Spells I haven't acquired yet include "Cleanse Blood" (cure poison), "Split" (heal broken bones), "Stone to Flesh," "Cause Blindness," "Unparalyze," "Devastate," "Transport," "Banish Demon," "Plague" (this would help with the living trees), "Flamestrike," "Resurrection," and "Wrath of God." I'm particularly interested in "Transport" because the manual doesn't indicate what it does except "move your party to the desired destination." I hope it allows me to city-hop and thus take less time to cross the continent.
Mage Spells:
- Magic Bolt: A generic "blast" for mages, capable of killing creatures in one hit at high levels. No one seems to be immune. My go-to spell for the mage character.
- Magic Shield: One of the more useful spells to come out of this session.

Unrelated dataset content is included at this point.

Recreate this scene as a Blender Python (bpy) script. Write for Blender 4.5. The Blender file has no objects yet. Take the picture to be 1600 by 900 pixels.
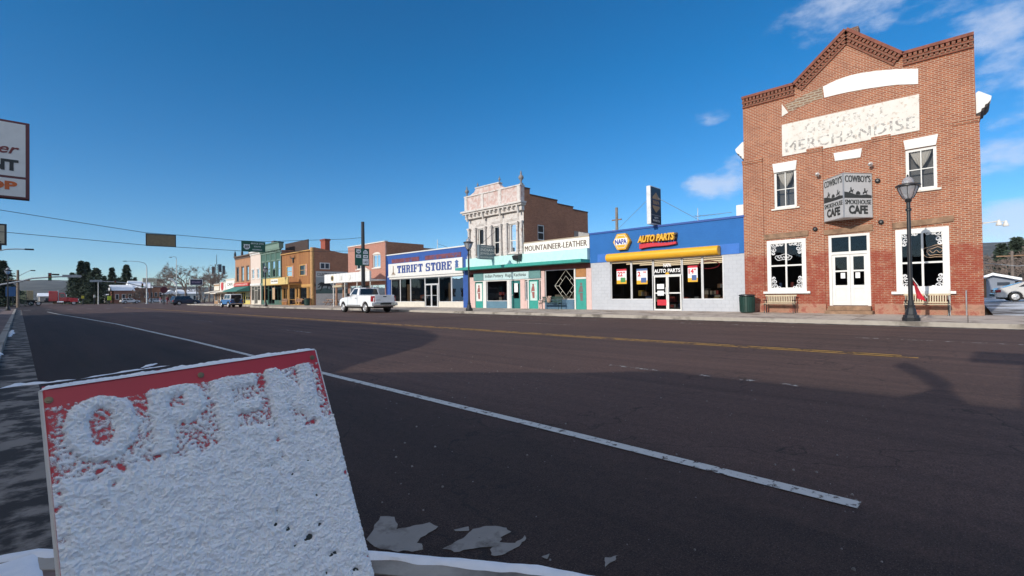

I often use my mage in melee combat, just to ensure she gets experience points, so this is a good defensive spell for such occasions.
- Light of Day: I can't figure out for the life of me what it's supposed to do. "Brings forth a brilliant flare that travels with the party, illuminating potential foes." You can't see foes in the environment, so that description doesn't make a lot of sense. Maybe it protects against surprise attacks?
- Compass: Useless spell that just tells you the way you're facing. The auto-map already takes care of that for you. Maybe later there will be a dungeon where the auto-map doesn't work.
- Knock: Could be useful, but my thief is able to pick most locks that don't require keys.
- Invisibility: Theoretically useful to keep a character out of combat; I need to experiment more.
- Find Traps: Anyone with high "perception" skill renders this moot.
- Mystical Beasts: Ack! I should have read the description in the manual much earlier on this one. I thought it conjured an ally. Instead, it conjures steeds for the party to use when traveling overland, reducing travel time. If I run out of time in the game, you can all accuse me of failure to RTFM carefully.
- Wall of Fire: Helps shape the battlefield by turning a square into fire, burning enemies that walk into it. If enemies weren't scattered randomly when combat begins, this would be more useful.
- Fireball: Works like its Gold Box counterpart, but on the entire visible screen, and doesn't do quite as much damage. A great way to weaken a large number of enemies, but rarely kills them outright even at maximum power.
- Annihilation: Saps life from a single foe. "Magic Bolt" works better.
- Sprint: Decent spell that doubles movement speed but not number of attacks. I find it useful in outdoor combats when enemies start pretty far away, and half the battle is just getting to them.
- Lightning Bolt: Acts like the D&D version of the spell, frying a line of enemies. I just got it, and my first castings have been very promising. You just have to make sure no allies are in the way.
I've yet to acquire "Slow," "Time Stop," "DeathStrike," "Lead to Gold," "IceStorm," "Destruction," and "Zap." They all sound pretty powerful, but because of the intelligence issue, I don't think I'll ever get them.